WRITTEN INSTRUCTION: Write out every line of the material exactly as it appears.

PROVIDED MATERIAL:
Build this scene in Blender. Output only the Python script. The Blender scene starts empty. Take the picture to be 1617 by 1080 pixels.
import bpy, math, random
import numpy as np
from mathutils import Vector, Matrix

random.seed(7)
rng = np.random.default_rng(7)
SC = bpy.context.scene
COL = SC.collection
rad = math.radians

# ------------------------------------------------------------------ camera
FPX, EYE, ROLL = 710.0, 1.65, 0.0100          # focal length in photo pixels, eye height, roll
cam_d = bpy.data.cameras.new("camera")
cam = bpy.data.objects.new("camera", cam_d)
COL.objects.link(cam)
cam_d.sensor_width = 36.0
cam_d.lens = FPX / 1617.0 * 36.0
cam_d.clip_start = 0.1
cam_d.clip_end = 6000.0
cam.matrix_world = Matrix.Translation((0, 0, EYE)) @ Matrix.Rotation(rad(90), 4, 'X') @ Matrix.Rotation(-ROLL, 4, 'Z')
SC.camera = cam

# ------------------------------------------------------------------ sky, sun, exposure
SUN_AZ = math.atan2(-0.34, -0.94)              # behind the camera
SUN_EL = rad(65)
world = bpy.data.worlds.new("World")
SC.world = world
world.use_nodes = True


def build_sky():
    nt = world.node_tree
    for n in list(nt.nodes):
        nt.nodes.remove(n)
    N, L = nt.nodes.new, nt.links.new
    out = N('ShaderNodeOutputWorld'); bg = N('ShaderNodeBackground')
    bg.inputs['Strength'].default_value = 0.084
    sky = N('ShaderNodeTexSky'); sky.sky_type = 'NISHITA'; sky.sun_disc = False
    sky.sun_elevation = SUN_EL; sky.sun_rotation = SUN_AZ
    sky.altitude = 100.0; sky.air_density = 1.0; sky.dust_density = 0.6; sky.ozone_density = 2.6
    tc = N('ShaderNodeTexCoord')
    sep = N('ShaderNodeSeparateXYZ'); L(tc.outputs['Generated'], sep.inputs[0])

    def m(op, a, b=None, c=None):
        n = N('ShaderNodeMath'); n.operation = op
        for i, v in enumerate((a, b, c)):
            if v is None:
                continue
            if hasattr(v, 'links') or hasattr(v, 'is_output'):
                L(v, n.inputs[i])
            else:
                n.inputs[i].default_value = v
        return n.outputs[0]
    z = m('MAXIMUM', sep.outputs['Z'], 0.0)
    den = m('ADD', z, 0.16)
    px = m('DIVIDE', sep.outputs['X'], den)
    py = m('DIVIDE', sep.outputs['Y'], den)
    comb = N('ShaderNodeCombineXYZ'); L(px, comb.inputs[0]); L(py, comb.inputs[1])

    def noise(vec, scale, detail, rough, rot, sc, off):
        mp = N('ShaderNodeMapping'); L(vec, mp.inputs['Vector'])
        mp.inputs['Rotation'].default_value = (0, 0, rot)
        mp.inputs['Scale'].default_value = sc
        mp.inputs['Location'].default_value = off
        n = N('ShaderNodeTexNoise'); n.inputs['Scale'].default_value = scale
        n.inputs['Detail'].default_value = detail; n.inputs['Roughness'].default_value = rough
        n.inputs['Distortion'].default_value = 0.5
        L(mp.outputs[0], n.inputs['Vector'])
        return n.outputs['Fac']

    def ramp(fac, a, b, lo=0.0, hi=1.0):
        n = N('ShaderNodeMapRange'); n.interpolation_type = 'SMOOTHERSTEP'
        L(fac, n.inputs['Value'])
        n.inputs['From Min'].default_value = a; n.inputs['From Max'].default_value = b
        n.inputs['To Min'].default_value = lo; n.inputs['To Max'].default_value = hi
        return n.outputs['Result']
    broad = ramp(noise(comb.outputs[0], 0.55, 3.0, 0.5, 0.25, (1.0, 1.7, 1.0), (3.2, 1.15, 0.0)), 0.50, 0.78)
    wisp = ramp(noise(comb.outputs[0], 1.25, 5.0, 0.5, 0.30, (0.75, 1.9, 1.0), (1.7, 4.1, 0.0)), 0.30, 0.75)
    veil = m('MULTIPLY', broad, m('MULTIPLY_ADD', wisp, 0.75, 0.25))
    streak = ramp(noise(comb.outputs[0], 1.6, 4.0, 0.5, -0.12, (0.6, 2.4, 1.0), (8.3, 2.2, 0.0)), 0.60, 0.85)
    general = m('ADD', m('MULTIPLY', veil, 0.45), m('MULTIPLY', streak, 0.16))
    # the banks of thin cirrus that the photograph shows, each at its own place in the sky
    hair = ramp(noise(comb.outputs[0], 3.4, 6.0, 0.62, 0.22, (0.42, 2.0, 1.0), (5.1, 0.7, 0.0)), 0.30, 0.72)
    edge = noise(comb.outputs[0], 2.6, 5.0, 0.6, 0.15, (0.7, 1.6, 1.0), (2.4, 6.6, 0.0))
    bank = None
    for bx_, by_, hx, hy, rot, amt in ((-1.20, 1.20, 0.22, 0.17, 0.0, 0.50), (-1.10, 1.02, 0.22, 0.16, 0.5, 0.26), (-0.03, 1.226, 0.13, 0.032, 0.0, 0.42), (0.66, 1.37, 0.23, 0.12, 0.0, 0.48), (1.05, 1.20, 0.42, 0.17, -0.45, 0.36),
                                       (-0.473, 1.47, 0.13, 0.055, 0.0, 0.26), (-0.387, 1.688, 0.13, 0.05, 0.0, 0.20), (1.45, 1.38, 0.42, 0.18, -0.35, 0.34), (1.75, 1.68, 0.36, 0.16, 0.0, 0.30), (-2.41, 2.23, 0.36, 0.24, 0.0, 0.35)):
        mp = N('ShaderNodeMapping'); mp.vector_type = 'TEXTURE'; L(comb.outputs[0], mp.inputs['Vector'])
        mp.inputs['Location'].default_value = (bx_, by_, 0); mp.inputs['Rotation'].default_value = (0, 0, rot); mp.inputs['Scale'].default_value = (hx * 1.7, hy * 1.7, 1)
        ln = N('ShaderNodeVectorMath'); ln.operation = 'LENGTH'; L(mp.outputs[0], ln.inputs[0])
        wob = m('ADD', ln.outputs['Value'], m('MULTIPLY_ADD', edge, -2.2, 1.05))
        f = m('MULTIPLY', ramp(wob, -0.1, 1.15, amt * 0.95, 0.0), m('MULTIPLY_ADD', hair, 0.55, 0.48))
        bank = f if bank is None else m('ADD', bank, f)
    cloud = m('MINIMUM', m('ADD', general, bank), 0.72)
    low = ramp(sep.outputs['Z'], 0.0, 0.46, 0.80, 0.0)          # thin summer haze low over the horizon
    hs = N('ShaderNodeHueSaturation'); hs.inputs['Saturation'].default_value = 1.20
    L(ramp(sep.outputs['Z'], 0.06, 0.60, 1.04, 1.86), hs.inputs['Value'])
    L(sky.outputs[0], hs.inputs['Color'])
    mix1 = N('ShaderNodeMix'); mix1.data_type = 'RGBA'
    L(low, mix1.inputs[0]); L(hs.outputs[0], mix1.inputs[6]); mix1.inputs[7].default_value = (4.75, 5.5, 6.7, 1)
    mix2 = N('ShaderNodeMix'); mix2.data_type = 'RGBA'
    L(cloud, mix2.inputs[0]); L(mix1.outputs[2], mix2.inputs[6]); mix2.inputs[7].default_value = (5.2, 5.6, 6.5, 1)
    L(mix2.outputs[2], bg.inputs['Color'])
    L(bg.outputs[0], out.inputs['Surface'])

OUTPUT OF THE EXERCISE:
Build this scene in Blender. Output only the Python script. The Blender scene starts empty. Take the picture to be 1617 by 1080 pixels.
import bpy, math, random
import numpy as np
from mathutils import Vector, Matrix

random.seed(7)
rng = np.random.default_rng(7)
SC = bpy.context.scene
COL = SC.collection
rad = math.radians

# ------------------------------------------------------------------ camera
FPX, EYE, ROLL = 710.0, 1.65, 0.0100          # focal length in photo pixels, eye height, roll
cam_d = bpy.data.cameras.new("camera")
cam = bpy.data.objects.new("camera", cam_d)
COL.objects.link(cam)
cam_d.sensor_width = 36.0
cam_d.lens = FPX / 1617.0 * 36.0
cam_d.clip_start = 0.1
cam_d.clip_end = 6000.0
cam.matrix_world = Matrix.Translation((0, 0, EYE)) @ Matrix.Rotation(rad(90), 4, 'X') @ Matrix.Rotation(-ROLL, 4, 'Z')
SC.camera = cam

# ------------------------------------------------------------------ sky, sun, exposure
SUN_AZ = math.atan2(-0.34, -0.94)              # behind the camera
SUN_EL = rad(65)
world = bpy.data.worlds.new("World")
SC.world = world
world.use_nodes = True


def build_sky():
    nt = world.node_tree
    for n in list(nt.nodes):
        nt.nodes.remove(n)
    N, L = nt.nodes.new, nt.links.new
    out = N('ShaderNodeOutputWorld'); bg = N('ShaderNodeBackground')
    bg.inputs['Strength'].default_value = 0.084
    sky = N('ShaderNodeTexSky'); sky.sky_type = 'NISHITA'; sky.sun_disc = False
    sky.sun_elevation = SUN_EL; sky.sun_rotation = SUN_AZ
    sky.altitude = 100.0; sky.air_density = 1.0; sky.dust_density = 0.6; sky.ozone_density = 2.6
    tc = N('ShaderNodeTexCoord')
    sep = N('ShaderNodeSeparateXYZ'); L(tc.outputs['Generated'], sep.inputs[0])

    def m(op, a, b=None, c=None):
        n = N('ShaderNodeMath'); n.operation = op
        for i, v in enumerate((a, b, c)):
            if v is None:
                continue
            if hasattr(v, 'links') or hasattr(v, 'is_output'):
                L(v, n.inputs[i])
            else:
                n.inputs[i].default_value = v
        return n.outputs[0]
    z = m('MAXIMUM', sep.outputs['Z'], 0.0)
    den = m('ADD', z, 0.16)
    px = m('DIVIDE', sep.outputs['X'], den)
    py = m('DIVIDE', sep.outputs['Y'], den)
    comb = N('ShaderNodeCombineXYZ'); L(px, comb.inputs[0]); L(py, comb.inputs[1])

    def noise(vec, scale, detail, rough, rot, sc, off):
        mp = N('ShaderNodeMapping'); L(vec, mp.inputs['Vector'])
        mp.inputs['Rotation'].default_value = (0, 0, rot)
        mp.inputs['Scale'].default_value = sc
        mp.inputs['Location'].default_value = off
        n = N('ShaderNodeTexNoise'); n.inputs['Scale'].default_value = scale
        n.inputs['Detail'].default_value = detail; n.inputs['Roughness'].default_value = rough
        n.inputs['Distortion'].default_value = 0.5
        L(mp.outputs[0], n.inputs['Vector'])
        return n.outputs['Fac']

    def ramp(fac, a, b, lo=0.0, hi=1.0):
        n = N('ShaderNodeMapRange'); n.interpolation_type = 'SMOOTHERSTEP'
        L(fac, n.inputs['Value'])
        n.inputs['From Min'].default_value = a; n.inputs['From Max'].default_value = b
        n.inputs['To Min'].default_value = lo; n.inputs['To Max'].default_value = hi
        return n.outputs['Result']
    broad = ramp(noise(comb.outputs[0], 0.55, 3.0, 0.5, 0.25, (1.0, 1.7, 1.0), (3.2, 1.15, 0.0)), 0.50, 0.78)
    wisp = ramp(noise(comb.outputs[0], 1.25, 5.0, 0.5, 0.30, (0.75, 1.9, 1.0), (1.7, 4.1, 0.0)), 0.30, 0.75)
    veil = m('MULTIPLY', broad, m('MULTIPLY_ADD', wisp, 0.75, 0.25))
    streak = ramp(noise(comb.outputs[0], 1.6, 4.0, 0.5, -0.12, (0.6, 2.4, 1.0), (8.3, 2.2, 0.0)), 0.60, 0.85)
    general = m('ADD', m('MULTIPLY', veil, 0.45), m('MULTIPLY', streak, 0.16))
    # the banks of thin cirrus that the photograph shows, each at its own place in the sky
    hair = ramp(noise(comb.outputs[0], 3.4, 6.0, 0.62, 0.22, (0.42, 2.0, 1.0), (5.1, 0.7, 0.0)), 0.30, 0.72)
    edge = noise(comb.outputs[0], 2.6, 5.0, 0.6, 0.15, (0.7, 1.6, 1.0), (2.4, 6.6, 0.0))
    bank = None
    for bx_, by_, hx, hy, rot, amt in ((-1.20, 1.20, 0.22, 0.17, 0.0, 0.50), (-1.10, 1.02, 0.22, 0.16, 0.5, 0.26), (-0.03, 1.226, 0.13, 0.032, 0.0, 0.42), (0.66, 1.37, 0.23, 0.12, 0.0, 0.48), (1.05, 1.20, 0.42, 0.17, -0.45, 0.36),
                                       (-0.473, 1.47, 0.13, 0.055, 0.0, 0.26), (-0.387, 1.688, 0.13, 0.05, 0.0, 0.20), (1.45, 1.38, 0.42, 0.18, -0.35, 0.34), (1.75, 1.68, 0.36, 0.16, 0.0, 0.30), (-2.41, 2.23, 0.36, 0.24, 0.0, 0.35)):
        mp = N('ShaderNodeMapping'); mp.vector_type = 'TEXTURE'; L(comb.outputs[0], mp.inputs['Vector'])
        mp.inputs['Location'].default_value = (bx_, by_, 0); mp.inputs['Rotation'].default_value = (0, 0, rot); mp.inputs['Scale'].default_value = (hx * 1.7, hy * 1.7, 1)
        ln = N('ShaderNodeVectorMath'); ln.operation = 'LENGTH'; L(mp.outputs[0], ln.inputs[0])
        wob = m('ADD', ln.outputs['Value'], m('MULTIPLY_ADD', edge, -2.2, 1.05))
        f = m('MULTIPLY', ramp(wob, -0.1, 1.15, amt * 0.95, 0.0), m('MULTIPLY_ADD', hair, 0.55, 0.48))
        bank = f if bank is None else m('ADD', bank, f)
    cloud = m('MINIMUM', m('ADD', general, bank), 0.72)
    low = ramp(sep.outputs['Z'], 0.0, 0.46, 0.80, 0.0)          # thin summer haze low over the horizon
    hs = N('ShaderNodeHueSaturation'); hs.inputs['Saturation'].default_value = 1.20
    L(ramp(sep.outputs['Z'], 0.06, 0.60, 1.04, 1.86), hs.inputs['Value'])
    L(sky.outputs[0], hs.inputs['Color'])
    mix1 = N('ShaderNodeMix'); mix1.data_type = 'RGBA'
    L(low, mix1.inputs[0]); L(hs.outputs[0], mix1.inputs[6]); mix1.inputs[7].default_value = (4.75, 5.5, 6.7, 1)
    mix2 = N('ShaderNodeMix'); mix2.data_type = 'RGBA'
    L(cloud, mix2.inputs[0]); L(mix1.outputs[2], mix2.inputs[6]); mix2.inputs[7].default_value = (5.2, 5.6, 6.5, 1)
    L(mix2.outputs[2], bg.inputs['Color'])
    L(bg.outputs[0], out.inputs['Surface'])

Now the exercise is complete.